Vous tous qui raconterez la France de demain, ne manquez pas d’en aller chercher les assises profondes au sein du passé.

Lausanne, 1er  Janvier 1930.
P. C.
  1. Les principales lois inspirées par Jules Ferry, sont celles relatives à l’établissement des écoles normales d’instituteurs (1879), à la création du Conseil supérieur de l’Instruction publique, à la collation des grades universitaires, à l’enseignement secondaire des jeunes filles (1880), à la gratuité (1881) et l’obligation (1882) de l’enseignement primaire. Au point de vue laïque, le privilège par lequel les membres des ordres enseignants se trouvaient dispensés du brevet de capacité avait été supprimé, mais Ferry repoussa la proposition de retirer aux ecclésiastiques le droit d’enseigner.

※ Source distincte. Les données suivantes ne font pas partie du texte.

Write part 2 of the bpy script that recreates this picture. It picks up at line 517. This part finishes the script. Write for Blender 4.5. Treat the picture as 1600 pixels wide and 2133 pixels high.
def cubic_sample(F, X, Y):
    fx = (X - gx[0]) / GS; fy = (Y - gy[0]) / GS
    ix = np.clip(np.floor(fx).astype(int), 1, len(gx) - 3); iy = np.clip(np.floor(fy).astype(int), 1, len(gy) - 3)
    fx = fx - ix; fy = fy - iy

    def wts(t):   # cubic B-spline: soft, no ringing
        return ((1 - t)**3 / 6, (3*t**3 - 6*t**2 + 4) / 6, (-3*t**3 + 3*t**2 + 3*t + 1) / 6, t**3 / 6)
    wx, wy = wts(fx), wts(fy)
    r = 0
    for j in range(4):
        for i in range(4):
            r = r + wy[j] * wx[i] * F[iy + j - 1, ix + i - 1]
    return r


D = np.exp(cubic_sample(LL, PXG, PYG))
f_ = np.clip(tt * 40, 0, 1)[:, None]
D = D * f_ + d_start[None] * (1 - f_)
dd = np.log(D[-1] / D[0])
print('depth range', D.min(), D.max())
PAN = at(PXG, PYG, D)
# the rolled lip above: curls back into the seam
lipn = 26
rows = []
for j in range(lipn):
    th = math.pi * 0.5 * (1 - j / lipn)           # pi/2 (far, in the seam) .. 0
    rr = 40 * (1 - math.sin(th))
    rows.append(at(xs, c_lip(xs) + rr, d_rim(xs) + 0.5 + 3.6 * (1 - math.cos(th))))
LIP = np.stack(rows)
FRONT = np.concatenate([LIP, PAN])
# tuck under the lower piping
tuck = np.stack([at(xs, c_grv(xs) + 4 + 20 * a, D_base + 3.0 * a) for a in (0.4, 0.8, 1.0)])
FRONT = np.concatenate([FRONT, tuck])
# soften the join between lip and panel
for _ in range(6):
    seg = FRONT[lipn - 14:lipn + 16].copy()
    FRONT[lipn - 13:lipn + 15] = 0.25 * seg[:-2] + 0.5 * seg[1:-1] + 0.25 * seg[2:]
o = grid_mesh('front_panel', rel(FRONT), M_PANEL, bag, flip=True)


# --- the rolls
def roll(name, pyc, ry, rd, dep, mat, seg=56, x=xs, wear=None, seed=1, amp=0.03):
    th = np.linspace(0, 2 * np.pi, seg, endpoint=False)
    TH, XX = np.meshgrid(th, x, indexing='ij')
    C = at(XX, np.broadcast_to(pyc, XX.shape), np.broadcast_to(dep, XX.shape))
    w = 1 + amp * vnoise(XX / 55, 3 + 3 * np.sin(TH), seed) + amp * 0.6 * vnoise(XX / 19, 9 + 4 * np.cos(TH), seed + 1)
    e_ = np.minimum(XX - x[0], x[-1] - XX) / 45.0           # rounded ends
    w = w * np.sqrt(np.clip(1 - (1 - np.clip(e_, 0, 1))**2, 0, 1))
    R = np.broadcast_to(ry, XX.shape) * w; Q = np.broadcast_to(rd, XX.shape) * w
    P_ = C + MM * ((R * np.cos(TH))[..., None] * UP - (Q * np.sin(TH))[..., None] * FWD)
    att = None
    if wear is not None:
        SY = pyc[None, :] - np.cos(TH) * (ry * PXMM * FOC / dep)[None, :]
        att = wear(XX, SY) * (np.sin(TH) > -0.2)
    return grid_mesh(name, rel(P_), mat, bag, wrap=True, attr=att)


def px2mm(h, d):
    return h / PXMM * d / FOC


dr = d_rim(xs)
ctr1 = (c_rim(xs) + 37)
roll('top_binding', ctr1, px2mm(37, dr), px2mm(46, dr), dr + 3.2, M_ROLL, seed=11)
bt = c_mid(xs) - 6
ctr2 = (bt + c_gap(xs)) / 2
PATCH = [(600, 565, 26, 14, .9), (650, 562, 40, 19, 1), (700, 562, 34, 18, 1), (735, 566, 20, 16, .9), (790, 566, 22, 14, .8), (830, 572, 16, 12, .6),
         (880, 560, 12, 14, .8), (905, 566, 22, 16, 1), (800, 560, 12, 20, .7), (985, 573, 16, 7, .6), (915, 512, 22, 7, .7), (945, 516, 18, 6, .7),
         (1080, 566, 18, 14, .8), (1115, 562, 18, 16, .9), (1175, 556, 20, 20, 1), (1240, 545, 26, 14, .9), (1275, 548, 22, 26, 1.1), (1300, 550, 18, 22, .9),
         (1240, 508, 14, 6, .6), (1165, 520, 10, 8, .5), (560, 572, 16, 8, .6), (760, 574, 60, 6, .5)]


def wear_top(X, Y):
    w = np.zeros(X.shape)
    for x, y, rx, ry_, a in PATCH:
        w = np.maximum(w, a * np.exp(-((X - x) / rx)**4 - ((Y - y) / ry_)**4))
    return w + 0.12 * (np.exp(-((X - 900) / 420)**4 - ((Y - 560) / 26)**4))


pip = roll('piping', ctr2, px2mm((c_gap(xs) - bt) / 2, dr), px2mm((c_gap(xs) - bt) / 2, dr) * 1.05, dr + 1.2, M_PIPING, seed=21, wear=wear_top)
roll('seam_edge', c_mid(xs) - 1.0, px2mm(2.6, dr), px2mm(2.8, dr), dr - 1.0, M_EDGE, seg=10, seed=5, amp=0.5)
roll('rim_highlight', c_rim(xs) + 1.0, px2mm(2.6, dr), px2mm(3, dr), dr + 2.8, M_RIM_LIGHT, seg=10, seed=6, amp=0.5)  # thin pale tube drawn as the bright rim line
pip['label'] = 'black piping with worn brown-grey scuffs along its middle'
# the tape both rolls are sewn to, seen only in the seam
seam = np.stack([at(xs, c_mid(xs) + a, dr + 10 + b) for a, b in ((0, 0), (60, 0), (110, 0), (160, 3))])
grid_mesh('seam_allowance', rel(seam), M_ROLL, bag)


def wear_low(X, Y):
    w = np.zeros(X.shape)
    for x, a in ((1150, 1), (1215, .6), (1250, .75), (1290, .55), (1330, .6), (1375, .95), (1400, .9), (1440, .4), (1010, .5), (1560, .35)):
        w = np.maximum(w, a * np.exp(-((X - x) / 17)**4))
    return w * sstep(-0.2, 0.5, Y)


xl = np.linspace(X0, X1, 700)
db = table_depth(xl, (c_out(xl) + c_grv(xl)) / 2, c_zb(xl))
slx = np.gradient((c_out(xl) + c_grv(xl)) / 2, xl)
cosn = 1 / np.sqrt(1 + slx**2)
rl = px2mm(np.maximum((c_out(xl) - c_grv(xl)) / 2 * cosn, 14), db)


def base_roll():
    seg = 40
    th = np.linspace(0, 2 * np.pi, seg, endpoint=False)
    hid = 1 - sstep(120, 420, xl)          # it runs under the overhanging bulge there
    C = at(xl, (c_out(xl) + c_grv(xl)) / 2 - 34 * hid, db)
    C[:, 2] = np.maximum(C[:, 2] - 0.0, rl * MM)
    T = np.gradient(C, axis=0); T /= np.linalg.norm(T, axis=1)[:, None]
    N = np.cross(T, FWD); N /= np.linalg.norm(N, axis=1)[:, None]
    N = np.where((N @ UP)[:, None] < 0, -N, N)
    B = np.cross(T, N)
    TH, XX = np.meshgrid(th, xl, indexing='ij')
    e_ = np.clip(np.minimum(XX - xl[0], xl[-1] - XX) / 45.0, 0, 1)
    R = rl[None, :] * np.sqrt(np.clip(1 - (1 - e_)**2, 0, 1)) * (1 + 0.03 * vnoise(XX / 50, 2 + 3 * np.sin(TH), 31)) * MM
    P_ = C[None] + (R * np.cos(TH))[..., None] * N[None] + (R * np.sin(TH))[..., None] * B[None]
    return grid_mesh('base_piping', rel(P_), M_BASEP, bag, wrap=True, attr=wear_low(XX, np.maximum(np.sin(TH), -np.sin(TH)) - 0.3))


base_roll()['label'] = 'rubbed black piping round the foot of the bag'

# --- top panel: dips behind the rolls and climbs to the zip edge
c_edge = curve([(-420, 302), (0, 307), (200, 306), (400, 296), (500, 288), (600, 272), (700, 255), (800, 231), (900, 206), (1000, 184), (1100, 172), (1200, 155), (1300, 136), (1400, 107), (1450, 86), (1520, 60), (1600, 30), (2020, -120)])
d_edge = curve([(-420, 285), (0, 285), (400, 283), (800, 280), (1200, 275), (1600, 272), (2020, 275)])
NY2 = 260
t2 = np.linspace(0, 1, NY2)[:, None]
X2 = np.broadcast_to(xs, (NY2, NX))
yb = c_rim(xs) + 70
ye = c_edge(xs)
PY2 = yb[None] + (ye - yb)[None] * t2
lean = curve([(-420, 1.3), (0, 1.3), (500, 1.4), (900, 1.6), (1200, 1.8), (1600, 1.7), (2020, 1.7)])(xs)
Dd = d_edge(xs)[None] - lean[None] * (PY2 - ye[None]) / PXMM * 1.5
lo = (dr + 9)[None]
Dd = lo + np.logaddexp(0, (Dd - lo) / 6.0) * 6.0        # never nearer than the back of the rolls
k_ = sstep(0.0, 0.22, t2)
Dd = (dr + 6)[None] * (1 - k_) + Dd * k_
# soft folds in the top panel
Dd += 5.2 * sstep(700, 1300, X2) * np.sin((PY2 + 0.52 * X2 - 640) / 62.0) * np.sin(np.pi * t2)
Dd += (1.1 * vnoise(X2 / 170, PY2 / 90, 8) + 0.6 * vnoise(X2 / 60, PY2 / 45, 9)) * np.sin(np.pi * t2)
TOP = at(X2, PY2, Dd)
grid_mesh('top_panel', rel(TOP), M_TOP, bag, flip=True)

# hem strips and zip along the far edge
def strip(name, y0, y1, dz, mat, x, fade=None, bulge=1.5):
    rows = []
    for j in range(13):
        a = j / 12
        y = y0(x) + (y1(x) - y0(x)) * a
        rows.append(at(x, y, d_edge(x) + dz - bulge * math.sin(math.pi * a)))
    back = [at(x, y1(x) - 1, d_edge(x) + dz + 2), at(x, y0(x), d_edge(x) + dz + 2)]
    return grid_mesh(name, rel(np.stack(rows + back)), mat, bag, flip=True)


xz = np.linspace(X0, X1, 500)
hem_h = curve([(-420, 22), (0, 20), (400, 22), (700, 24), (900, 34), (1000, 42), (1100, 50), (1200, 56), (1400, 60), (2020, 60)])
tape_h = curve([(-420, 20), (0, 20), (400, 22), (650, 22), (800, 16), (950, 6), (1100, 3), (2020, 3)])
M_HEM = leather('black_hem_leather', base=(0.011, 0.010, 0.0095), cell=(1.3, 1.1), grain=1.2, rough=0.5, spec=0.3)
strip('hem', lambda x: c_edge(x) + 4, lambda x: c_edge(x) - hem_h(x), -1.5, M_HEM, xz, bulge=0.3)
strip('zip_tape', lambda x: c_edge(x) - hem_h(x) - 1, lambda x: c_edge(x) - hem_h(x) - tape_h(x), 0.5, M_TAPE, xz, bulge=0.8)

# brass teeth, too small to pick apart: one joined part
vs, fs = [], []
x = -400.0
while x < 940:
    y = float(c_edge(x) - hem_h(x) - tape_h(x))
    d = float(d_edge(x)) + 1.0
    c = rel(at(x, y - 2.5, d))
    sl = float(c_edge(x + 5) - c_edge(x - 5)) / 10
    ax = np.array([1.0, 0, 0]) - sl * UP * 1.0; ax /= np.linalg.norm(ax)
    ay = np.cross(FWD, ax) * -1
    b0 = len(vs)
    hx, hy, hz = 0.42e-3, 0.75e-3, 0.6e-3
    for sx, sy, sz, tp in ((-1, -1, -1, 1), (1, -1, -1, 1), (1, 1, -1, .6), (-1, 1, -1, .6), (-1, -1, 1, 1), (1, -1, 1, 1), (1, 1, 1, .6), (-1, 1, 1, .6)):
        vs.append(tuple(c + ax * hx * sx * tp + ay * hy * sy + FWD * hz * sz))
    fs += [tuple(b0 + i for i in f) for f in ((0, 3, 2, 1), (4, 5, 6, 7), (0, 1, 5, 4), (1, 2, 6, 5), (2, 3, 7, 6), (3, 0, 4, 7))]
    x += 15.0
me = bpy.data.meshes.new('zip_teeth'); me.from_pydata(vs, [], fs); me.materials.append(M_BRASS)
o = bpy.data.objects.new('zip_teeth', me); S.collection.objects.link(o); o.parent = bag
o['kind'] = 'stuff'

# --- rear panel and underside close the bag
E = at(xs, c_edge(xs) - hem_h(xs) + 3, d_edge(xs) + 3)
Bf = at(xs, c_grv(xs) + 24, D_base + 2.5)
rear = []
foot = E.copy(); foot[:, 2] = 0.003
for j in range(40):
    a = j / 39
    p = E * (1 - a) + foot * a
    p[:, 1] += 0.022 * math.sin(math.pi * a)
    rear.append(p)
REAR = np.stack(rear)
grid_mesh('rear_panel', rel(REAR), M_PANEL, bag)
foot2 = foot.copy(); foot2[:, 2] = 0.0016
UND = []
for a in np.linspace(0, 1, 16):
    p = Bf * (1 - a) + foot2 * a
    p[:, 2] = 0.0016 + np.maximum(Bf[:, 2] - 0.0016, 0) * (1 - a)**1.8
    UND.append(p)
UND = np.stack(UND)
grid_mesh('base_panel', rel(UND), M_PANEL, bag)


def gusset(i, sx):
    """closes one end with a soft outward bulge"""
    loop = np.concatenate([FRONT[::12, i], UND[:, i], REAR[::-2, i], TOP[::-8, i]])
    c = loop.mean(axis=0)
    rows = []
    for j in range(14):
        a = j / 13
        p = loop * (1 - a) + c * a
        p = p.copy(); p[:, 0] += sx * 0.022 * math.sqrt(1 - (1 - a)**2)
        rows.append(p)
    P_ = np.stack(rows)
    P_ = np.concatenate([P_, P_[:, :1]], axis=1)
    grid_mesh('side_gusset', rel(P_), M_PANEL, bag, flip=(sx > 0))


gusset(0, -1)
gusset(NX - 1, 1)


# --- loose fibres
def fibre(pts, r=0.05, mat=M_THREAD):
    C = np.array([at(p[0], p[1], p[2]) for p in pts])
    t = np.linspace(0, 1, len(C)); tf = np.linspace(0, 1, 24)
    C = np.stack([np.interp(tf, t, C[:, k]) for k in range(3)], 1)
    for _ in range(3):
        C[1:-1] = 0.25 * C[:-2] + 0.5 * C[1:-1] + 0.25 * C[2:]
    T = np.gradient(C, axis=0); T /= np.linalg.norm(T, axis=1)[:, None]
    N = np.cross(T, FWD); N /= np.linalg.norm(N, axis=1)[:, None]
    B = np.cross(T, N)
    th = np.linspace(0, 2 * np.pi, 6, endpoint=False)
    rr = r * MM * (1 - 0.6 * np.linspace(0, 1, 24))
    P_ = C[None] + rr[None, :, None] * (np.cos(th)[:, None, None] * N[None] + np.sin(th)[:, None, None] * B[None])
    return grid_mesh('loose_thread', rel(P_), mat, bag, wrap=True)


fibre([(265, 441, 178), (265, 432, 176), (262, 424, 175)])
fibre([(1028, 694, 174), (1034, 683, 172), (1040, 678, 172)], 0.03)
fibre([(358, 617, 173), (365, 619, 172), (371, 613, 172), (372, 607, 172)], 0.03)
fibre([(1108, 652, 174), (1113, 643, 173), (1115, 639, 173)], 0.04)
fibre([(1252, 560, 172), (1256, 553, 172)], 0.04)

  2. Paris, en 1889, vit à la fois les premières grandes manifestations sportives interscolaires et la fraternisation des étudiants français et étrangers à l’inauguration de la Nouvelle Sorbonne, cérémonie où les universités de tout l’univers étaient représentées. En droit la reconstitution des universités régionales en France, date de 1896, mais l’œuvre était en pleine exécution dès 1885.
  3. Voir notamment le livre de Barrett Wendell intitulé ; France of to day, publié à New-York et en français, à Paris.